Adtech legal basis and automated decisions
Adtech relies on either consent or legitimate interest. Consent is hard: it must be informed and demonstrable, and firms without a direct relationship rely on third parties to collect it. Legitimate interest is a balancing test; WP29 and EDPB say it is difficult to justify for intrusive cross-site profiling, but safeguards (e.g. an easy opt-out) can shift the balance. LI is never available for special category data.

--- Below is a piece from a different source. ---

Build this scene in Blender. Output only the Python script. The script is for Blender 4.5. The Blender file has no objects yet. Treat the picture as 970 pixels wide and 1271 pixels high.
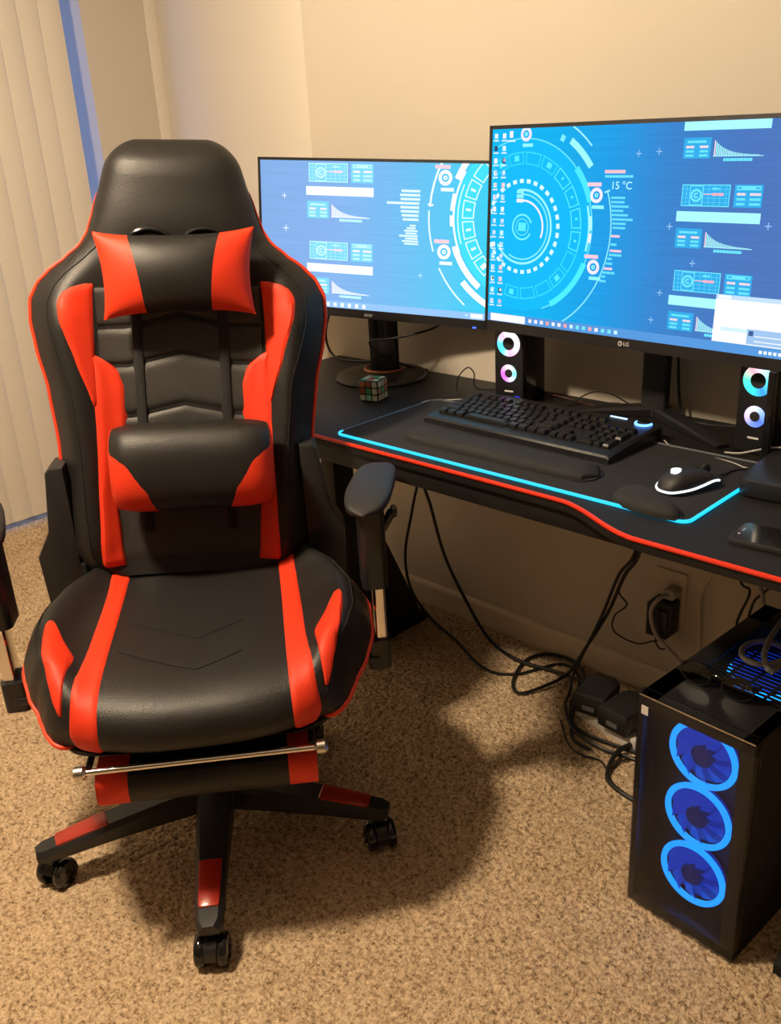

Targeting can be an Article 22 automated decision where it significantly affects someone (e.g. ads for betting aimed at a financially vulnerable person).
| Basis | Key points |
|---|---|
| Consent (Art 6(1)(a)) | Must be informed, demonstrable, as easy to withdraw as to give; hard when relying on third parties to collect it |
| Legitimate interest (Art 6(1)(f)) | Balancing test; hard to justify for intrusive cross-site profiling; safeguards (easy opt-out) help; NOT available for special category data |
| Contractual necessity (Art 6(1)(b)) | Raised by Ireland's DPC for targeting, but EDPB does not believe this is possible |
Targeting involves automated decisions. Whether they significantly affect a person depends on intrusiveness, expectations, delivery and exploiting vulnerabilities. The EDPB's example: targeting a financially vulnerable person interested in betting with adverts that could harm their finances. The ICO says profiling for political advertising may also qualify.